Monday, October 14, 2013

History, our mirror

Singapore must guard against going the way of Venice

Singapore must guard against going the way of Venice
In a 1988 speech, then-Foreign Affairs Minister George Yeo compared the rise of Venice and Singapore. With two years to Singapore’s 50th birthday, the nation could probably learn more from Venice’s decline. Photo: Reuter


“Venice”, he added, “might be just a floating museum by then. A shadow of its glorious past”

In his farewell speech after resigning from the Singapore Armed Forces in order to run for Parliament in 1988, Mr George Yeo compared the rise of Venice and Singapore. Two years to our nation’s 50th birthday, we could probably learn more from Venice’s decline.

EXTERNAL COMPETITION

Venice’s decline could be attributed to events after the fall of Constantinople to the Turks in 1453. Its trade routes were under threat with Columbus’ discovery of America in 1492 and Vasco de Gama routing trades via the Cape of Good Hope to Asia in 1498.

These events significantly reduced Venice’s trade with the Levant or eastern Mediterranean and boosted the fortunes and relevance of emerging maritime powers such as Spain, Portugal and other nations west of Italy.

Singapore faces similar competition. Last month, a Chinese container ship became the first commercial vessel to travel through the Arctic via the Northern Sea Route (NSR). It skipped Singapore and reached Rotterdam from Dalian on Sept 10. The journey took 34 days — 11 days shorter than if it had used the Suez Canal.

If the NSR eventually becomes commercially viable, ships may bypass Singapore (a key shipping hub on the route via the Suez Canal). Singapore has responded by gaining a permanent observer seat on the Arctic Council and diversifying its port businesses.

Meanwhile, the potential construction of Thailand’s own “Suez Canal” across the Isthmus of Kra could save ships up to four days and render Singapore and the Straits of Malacca potentially irrelevant.

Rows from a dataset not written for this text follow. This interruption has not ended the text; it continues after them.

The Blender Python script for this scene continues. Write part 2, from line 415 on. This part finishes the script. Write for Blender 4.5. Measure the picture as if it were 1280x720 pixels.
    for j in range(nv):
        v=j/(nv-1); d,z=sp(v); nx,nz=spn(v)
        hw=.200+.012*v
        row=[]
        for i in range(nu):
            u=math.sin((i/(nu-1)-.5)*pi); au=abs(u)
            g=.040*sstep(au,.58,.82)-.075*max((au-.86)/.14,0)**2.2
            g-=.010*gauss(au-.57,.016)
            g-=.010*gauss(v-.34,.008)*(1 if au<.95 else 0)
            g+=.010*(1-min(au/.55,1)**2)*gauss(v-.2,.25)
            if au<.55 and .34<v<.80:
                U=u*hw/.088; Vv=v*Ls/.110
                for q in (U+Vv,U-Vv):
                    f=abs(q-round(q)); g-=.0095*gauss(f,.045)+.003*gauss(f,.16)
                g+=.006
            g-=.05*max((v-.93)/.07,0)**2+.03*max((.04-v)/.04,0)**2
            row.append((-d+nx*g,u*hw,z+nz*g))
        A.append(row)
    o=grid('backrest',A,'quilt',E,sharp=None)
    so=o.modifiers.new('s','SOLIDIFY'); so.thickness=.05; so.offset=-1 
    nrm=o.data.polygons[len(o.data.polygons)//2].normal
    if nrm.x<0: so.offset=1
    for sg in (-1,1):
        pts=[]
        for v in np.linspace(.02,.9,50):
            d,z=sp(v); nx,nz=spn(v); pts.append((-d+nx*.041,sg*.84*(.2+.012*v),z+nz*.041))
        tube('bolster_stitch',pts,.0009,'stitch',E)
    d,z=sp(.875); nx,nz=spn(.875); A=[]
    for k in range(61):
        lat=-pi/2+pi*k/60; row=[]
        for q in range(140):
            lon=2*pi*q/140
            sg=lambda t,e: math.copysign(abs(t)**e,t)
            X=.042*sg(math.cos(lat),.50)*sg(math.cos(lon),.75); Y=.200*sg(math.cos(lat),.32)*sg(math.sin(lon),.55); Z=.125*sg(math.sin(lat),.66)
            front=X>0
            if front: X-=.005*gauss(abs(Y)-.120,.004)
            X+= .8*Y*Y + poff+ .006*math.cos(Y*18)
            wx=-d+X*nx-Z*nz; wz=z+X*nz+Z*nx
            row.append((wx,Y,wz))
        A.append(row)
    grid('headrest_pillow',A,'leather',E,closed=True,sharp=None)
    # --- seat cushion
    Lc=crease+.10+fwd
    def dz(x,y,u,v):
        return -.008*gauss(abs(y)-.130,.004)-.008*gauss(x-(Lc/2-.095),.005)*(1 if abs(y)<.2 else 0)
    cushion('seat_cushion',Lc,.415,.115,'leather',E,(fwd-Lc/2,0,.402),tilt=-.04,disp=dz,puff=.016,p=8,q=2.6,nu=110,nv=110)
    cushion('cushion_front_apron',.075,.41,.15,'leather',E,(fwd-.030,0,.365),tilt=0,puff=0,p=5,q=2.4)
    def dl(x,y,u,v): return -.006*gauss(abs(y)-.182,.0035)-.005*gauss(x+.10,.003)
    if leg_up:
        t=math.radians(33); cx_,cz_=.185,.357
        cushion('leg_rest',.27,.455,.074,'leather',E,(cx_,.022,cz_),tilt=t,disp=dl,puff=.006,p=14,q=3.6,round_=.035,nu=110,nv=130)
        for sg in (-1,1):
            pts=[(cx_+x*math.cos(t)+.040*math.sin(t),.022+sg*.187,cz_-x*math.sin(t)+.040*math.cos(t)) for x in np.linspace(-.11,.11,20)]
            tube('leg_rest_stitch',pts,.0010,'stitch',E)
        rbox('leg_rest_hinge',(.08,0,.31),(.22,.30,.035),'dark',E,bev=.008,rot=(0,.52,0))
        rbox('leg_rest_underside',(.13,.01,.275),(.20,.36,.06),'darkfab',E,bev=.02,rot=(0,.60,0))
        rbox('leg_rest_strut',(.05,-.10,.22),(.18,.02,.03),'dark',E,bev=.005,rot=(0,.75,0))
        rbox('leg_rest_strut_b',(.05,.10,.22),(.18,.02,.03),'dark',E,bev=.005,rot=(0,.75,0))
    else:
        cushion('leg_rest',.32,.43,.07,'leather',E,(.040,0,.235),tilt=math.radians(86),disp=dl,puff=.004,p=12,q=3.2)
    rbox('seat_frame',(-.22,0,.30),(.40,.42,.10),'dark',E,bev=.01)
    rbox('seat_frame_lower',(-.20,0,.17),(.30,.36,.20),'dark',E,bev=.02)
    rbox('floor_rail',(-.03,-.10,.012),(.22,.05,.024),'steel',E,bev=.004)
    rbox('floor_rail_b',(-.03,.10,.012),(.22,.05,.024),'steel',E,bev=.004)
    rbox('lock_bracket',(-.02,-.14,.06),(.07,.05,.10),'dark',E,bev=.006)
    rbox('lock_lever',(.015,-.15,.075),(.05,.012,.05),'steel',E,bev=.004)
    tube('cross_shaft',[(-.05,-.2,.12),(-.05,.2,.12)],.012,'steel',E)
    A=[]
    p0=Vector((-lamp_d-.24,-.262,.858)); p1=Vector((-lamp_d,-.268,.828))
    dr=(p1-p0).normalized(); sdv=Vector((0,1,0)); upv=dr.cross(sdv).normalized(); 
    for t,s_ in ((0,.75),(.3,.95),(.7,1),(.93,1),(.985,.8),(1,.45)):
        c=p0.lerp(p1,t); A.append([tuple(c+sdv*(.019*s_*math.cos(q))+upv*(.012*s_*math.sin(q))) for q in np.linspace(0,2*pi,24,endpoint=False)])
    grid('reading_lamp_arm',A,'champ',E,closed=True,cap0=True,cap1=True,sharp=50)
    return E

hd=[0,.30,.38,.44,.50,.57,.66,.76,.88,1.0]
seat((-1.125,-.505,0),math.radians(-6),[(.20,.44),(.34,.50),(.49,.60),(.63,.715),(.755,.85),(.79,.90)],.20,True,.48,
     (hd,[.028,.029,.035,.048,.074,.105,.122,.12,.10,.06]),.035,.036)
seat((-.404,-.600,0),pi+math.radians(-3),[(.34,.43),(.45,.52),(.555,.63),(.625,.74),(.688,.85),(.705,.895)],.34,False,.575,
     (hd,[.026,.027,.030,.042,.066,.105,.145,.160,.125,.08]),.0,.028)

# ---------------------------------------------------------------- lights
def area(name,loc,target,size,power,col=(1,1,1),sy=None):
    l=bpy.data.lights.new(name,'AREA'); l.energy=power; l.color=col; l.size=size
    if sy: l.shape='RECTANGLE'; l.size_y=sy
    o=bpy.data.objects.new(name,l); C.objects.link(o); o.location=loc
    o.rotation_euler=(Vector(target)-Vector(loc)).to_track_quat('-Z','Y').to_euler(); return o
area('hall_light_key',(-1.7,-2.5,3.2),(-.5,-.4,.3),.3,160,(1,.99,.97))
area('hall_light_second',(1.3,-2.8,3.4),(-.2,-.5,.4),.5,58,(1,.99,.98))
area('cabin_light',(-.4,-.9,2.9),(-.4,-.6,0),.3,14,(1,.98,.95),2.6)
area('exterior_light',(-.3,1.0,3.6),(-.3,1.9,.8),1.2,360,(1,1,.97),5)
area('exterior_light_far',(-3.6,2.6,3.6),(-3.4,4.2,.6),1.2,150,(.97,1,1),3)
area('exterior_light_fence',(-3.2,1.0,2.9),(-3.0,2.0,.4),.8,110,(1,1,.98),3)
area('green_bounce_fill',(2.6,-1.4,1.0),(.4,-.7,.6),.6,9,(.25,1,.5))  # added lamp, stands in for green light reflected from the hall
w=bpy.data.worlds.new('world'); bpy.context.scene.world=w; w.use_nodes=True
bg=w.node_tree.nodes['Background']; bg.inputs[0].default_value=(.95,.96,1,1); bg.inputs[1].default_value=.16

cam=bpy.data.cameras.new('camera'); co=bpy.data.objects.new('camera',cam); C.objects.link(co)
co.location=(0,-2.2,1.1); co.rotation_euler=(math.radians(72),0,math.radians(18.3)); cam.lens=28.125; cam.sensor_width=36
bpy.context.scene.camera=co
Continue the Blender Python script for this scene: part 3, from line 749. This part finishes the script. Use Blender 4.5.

Venice also had to compete with neighbouring financial centres like Genoa and Florence. Although it had pioneered the issuance of government bonds and dominated finance and commerce in the 15th century, it was overshadowed by Genoa in the 16th century and, by the 17th century, Amsterdam, which had become the world’s leading financial centre having developed central banking, the stock market and financial derivatives.

In Asia, competition between Hong Kong and Singapore as regional financial hubs has been well-documented, but both should keep a keen eye on Shanghai’s emergence. On Sept 29, China launched a free trade zone in Shanghai with the goal of making it a world financial centre by 2020, going beyond greater trade liberalisation to include investment, financial services and free currency convertibility.

INTERNAL FISSURES

Fissures within society probably also contributed to Venice’s eventual decline. In Why Nations Fail: The Origins of Power, Prosperity and Poverty, economists Daron Acemoglu and James Robinson argued that while upward mobility drove Venice’s wealth and power through the commenda (a partnership where capital-poor sailors and rich Venetians shared profits from voyages), this eventually threatened the established elite.

From 1315, the Venetian elite “pulled up the ladder” by instituting a political shift which led to Venice’s transformation into what the authors call an “extractive state”, where ruling elites extract as much wealth as they can from the rest of society. Such states, they argue, are more inclined to fail than “inclusive states”, which give everyone access to economic opportunity.

Singapore must guard against such fissures and remain “inclusive”. We have done well to promote meritocracy in our society. However, as income inequality widens, society must play a bigger role alongside Government to prevent fissures from destroying our societal fabric.

Last month, speakers at a National University of Singapore forum advocated for more targeted measures to address poverty here. In a survey of 383 Singaporeans led by Associate Professor Irene Ng, 60 per cent felt the amount spent on assistance to the poor was inadequate and 70 per cent did not see poverty as the individual’s fault.

Assoc Prof Ng — who concedes her results are not fully representative — also found that less than half surveyed were willing to pay more taxes in return for greater government spending to help the poor. While there is no evidence to suggest that Singaporean elites are “pulling up the ladder”, the need to be “inclusive” is arguably greater than ever before, as the divide between rich and poor widens and our society ages.

Singapore will do well to learn from Venice’s decline or risk becoming irrelevant, broken and a shadow of what our forefathers worked so hard to build.